One of the things I’m frustrated by is the new metrics we are being judged on. I’m not an expert on when to schedule classes so they will be well attended. I’m perfectly willing to teach on whatever schedule the dean wants me to teach on (as long as I’m not booked to teach classes in two different rooms at the same time). I’m willing to attempt to teach “efficient” numbers of students — give me the room and give me some tools to help get students registered.

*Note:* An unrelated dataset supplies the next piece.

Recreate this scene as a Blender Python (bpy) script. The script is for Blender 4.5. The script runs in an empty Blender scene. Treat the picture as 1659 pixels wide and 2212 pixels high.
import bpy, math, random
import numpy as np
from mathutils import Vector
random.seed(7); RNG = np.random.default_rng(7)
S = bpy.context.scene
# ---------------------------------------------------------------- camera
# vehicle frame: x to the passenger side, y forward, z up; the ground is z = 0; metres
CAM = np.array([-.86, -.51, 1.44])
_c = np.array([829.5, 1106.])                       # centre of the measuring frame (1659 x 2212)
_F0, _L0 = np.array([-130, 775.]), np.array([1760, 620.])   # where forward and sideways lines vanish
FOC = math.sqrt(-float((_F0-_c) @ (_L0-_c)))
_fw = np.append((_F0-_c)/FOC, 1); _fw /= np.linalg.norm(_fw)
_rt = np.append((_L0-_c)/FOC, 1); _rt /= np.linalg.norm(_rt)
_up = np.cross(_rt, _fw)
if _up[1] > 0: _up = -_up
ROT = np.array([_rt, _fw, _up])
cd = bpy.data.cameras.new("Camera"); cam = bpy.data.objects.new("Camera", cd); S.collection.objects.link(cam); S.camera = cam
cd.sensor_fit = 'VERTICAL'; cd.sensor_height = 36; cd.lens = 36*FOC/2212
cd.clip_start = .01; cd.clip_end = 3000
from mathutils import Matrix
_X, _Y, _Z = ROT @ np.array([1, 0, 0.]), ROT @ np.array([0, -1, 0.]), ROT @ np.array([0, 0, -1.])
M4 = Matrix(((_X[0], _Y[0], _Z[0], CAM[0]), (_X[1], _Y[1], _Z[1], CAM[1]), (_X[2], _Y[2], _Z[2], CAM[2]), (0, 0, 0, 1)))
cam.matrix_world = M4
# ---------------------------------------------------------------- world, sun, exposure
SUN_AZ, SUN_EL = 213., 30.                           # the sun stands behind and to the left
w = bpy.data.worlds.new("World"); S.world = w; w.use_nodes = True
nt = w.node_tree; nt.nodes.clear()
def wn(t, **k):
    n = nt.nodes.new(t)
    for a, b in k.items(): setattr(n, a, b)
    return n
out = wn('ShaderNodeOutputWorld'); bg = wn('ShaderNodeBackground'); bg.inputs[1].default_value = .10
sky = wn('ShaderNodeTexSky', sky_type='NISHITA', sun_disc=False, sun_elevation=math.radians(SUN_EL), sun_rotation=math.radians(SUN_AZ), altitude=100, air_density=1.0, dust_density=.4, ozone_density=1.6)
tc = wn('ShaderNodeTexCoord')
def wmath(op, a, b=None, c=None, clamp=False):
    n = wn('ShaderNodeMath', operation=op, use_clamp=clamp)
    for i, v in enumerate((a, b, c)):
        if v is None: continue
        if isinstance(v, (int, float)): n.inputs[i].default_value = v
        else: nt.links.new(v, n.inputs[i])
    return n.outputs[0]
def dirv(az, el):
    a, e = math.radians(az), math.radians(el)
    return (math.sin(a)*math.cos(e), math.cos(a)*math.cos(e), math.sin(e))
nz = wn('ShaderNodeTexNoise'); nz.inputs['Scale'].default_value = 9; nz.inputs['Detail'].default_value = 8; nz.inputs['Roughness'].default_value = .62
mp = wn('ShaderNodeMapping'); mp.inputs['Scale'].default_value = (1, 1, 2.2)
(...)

The big thing I think I can effect is retention. In my 8 years of teaching I have seen a change in the students. The students we have today are less prepared to analyze material then those from 8 years ago. Although I have heard people say that the batch of students we have now are “dumb,” I don’t think they are. They are unprepared. Not only are their analysis skills lacking, they aren’t prepared for college. They don’t know how to budget their time. They also don’t know how to do in depth reading. I think these lack of skills has harmed my retention in my design classes. I have slowly been revising the class each time I teach it, and am making some big changes next semester. Instead of each student doing two different projects, we (as a class) will do one project step by step…. the students’ homework will be to do that same step of the design project on their semester project. I hope this will allow me to do two things: 1) show them how to do more in depth analysis as we look at the group project, 2) force them to budget their time better. I will have much much more homework to grade next semester, but each assignment contributes to their final project which means that it should all be done at the end of the semester when they need to hand in the design project. I will miss the simple and the advanced project that I was able to do when I started teaching, but if I can communicate the analysis and process skills needed, the students should be able to apply them to any design project that gets thrown at them.

I do feel that each semester the syllabus I prepare would be perfect for last group of students. Just when I think I have a course down I have a particularly unsuccessful class and work to adjust to whatever the new reality is.